-- start --

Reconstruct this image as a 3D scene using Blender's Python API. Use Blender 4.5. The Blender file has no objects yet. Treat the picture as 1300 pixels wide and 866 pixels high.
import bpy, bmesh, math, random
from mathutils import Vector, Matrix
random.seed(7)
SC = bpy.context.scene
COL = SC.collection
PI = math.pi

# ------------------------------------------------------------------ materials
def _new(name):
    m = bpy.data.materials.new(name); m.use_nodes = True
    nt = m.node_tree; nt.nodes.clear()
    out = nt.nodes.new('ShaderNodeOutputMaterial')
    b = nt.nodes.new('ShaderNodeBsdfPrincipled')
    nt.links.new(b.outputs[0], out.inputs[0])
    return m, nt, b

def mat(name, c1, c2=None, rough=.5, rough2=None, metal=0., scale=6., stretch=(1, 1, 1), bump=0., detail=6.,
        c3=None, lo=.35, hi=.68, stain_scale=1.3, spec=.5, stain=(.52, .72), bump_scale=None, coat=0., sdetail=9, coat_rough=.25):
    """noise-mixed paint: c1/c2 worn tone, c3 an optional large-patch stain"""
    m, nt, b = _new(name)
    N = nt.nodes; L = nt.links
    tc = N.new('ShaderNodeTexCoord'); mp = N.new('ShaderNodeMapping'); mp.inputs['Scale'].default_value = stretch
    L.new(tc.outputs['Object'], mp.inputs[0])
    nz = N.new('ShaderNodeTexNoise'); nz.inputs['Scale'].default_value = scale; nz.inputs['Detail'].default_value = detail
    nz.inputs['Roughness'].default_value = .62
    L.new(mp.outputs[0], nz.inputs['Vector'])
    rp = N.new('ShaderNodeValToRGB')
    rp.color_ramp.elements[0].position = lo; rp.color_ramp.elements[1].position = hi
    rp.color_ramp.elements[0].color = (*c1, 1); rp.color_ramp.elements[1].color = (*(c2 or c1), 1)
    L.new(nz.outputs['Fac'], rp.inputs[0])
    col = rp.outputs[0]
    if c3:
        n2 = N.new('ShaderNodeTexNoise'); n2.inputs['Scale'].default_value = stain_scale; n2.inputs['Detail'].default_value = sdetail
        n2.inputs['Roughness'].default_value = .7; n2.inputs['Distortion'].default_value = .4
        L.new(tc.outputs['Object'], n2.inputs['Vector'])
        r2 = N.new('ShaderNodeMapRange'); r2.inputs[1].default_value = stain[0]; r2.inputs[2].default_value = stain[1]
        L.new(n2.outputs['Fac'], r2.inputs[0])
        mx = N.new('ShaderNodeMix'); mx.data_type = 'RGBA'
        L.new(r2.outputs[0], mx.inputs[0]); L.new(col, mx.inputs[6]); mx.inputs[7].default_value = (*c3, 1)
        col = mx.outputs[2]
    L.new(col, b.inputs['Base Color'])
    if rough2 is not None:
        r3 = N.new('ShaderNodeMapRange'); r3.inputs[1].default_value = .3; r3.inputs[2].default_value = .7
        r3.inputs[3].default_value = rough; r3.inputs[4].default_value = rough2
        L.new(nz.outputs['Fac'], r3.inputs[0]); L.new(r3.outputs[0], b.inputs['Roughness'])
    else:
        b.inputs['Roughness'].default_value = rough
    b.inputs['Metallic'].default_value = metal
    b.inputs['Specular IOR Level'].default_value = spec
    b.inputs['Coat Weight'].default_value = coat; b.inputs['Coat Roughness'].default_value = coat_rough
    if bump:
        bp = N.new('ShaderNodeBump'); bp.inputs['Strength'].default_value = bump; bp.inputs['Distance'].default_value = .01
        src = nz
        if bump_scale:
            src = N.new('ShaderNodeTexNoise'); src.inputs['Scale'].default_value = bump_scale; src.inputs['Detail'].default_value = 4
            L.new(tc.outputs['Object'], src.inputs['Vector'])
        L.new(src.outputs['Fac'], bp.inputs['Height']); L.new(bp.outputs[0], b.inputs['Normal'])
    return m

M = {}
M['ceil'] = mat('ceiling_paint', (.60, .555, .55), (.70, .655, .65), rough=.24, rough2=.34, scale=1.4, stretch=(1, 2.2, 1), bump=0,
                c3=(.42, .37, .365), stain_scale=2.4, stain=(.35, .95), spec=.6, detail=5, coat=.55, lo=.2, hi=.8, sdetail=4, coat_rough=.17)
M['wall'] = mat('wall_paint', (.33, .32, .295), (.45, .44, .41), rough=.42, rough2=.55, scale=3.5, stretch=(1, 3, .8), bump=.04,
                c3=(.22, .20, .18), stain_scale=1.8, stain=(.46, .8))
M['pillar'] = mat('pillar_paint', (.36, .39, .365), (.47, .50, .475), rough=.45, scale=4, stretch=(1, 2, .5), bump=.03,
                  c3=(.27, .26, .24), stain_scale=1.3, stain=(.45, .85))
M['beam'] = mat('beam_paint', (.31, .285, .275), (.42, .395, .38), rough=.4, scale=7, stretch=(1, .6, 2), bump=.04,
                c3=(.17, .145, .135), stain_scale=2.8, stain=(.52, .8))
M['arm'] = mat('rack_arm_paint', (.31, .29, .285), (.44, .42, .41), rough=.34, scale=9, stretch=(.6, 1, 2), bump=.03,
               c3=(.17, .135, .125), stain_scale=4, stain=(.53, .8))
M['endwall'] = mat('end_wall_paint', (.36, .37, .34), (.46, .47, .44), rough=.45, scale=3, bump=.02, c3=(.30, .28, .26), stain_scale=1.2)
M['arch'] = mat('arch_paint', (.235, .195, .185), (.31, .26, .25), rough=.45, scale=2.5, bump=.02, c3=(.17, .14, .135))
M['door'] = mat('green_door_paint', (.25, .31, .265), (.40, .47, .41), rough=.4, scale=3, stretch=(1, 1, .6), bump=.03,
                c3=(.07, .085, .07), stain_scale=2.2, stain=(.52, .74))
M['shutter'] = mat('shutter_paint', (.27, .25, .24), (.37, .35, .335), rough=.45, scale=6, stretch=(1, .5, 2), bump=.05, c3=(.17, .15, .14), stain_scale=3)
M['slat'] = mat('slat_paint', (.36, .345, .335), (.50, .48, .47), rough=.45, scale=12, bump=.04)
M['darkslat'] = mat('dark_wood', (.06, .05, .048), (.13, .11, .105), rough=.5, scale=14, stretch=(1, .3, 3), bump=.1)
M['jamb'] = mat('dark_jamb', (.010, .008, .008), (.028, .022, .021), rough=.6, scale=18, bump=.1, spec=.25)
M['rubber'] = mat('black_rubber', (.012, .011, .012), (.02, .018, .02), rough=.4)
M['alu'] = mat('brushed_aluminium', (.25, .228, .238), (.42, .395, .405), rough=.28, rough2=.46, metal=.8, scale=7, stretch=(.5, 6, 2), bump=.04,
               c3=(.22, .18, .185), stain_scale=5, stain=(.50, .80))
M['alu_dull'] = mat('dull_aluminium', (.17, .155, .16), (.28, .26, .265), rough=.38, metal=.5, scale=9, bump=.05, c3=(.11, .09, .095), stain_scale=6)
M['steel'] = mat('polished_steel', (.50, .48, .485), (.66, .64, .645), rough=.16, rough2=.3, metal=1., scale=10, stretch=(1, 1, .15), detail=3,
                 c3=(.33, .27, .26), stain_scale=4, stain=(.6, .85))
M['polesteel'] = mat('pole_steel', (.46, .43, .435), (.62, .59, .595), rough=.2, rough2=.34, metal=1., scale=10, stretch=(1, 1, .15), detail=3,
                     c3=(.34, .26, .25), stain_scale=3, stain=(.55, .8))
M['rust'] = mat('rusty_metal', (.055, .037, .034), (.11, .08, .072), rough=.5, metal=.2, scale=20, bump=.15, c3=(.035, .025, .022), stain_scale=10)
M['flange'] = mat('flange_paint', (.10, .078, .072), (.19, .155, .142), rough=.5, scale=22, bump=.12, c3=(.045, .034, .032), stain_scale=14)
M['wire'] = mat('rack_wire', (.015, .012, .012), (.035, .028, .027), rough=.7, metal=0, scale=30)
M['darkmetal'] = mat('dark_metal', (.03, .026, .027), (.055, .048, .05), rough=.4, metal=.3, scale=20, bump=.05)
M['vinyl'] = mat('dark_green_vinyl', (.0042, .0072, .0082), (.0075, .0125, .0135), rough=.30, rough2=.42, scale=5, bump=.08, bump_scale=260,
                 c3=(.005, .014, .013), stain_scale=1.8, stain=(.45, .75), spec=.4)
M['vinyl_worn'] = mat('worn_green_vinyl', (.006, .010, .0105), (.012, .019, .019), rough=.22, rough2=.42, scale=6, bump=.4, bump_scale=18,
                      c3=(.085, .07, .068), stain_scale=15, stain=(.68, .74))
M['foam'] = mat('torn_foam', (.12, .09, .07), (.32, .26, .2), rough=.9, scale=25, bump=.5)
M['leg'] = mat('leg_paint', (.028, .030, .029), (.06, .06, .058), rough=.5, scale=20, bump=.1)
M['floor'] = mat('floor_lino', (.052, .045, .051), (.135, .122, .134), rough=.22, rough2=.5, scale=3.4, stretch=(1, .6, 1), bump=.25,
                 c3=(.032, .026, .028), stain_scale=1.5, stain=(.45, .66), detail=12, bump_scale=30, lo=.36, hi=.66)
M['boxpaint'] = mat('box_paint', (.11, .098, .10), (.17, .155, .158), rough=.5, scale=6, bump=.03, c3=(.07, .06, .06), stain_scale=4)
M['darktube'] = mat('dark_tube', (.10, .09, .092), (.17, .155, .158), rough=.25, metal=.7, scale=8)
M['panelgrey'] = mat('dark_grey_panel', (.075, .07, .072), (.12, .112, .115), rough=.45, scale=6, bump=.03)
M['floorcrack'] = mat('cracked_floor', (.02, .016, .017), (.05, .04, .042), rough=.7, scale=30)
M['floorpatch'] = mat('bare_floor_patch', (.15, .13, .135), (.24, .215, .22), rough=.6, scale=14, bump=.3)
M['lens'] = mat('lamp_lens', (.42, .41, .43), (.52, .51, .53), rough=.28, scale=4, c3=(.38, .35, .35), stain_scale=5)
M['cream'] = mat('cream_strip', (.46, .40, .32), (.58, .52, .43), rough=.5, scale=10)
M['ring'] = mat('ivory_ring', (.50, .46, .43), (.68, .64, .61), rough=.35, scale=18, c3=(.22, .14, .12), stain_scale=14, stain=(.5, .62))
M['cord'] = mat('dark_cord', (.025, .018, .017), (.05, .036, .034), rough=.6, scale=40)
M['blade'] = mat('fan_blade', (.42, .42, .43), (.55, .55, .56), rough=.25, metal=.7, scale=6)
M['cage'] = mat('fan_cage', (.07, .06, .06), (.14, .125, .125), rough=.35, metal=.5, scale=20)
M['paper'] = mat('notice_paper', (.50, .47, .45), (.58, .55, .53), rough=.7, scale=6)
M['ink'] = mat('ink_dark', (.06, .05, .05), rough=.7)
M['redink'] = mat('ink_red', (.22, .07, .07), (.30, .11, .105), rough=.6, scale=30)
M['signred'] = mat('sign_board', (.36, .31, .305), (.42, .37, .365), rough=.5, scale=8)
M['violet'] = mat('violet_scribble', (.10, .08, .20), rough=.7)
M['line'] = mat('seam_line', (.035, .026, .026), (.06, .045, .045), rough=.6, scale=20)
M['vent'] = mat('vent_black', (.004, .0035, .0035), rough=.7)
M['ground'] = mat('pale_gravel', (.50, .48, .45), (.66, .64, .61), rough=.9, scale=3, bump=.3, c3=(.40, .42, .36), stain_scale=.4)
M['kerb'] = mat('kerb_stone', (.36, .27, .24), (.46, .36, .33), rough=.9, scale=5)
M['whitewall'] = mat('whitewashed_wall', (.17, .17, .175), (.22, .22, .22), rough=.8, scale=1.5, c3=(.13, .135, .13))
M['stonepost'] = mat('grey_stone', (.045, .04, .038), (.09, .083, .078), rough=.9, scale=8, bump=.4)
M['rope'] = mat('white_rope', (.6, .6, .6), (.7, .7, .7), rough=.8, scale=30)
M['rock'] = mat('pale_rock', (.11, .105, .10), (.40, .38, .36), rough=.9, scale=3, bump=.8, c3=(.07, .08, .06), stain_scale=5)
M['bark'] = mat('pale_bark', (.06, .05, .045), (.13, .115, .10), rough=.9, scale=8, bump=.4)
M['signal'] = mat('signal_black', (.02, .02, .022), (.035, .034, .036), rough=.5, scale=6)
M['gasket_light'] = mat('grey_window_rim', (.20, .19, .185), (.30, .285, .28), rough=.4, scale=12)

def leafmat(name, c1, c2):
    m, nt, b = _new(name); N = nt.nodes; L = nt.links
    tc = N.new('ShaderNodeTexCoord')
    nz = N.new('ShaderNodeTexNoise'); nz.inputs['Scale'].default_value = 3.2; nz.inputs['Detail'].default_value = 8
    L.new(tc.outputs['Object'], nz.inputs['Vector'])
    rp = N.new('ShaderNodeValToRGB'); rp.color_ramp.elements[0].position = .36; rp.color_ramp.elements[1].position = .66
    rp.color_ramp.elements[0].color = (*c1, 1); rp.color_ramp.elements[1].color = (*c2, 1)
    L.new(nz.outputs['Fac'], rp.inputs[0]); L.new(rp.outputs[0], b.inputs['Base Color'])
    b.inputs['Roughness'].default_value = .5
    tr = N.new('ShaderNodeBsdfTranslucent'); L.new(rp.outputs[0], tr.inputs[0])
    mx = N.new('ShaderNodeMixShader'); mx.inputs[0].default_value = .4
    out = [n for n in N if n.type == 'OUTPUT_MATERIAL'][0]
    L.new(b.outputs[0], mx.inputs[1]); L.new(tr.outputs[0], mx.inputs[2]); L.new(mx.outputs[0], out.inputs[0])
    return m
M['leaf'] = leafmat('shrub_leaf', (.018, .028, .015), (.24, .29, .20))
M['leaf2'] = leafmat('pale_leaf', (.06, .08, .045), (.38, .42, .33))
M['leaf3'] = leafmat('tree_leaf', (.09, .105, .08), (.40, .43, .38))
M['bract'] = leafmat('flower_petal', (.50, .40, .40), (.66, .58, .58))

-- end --

▶ [Problem to work on] Give back the listing exactly, please, from its first line to the line containing "return m, nt, b", inclusive, and nothing past that line.

▶ [Result of this task]
Reconstruct this image as a 3D scene using Blender's Python API. Use Blender 4.5. The Blender file has no objects yet. Treat the picture as 1300 pixels wide and 866 pixels high.
import bpy, bmesh, math, random
from mathutils import Vector, Matrix
random.seed(7)
SC = bpy.context.scene
COL = SC.collection
PI = math.pi

# ------------------------------------------------------------------ materials
def _new(name):
    m = bpy.data.materials.new(name); m.use_nodes = True
    nt = m.node_tree; nt.nodes.clear()
    out = nt.nodes.new('ShaderNodeOutputMaterial')
    b = nt.nodes.new('ShaderNodeBsdfPrincipled')
    nt.links.new(b.outputs[0], out.inputs[0])
    return m, nt, b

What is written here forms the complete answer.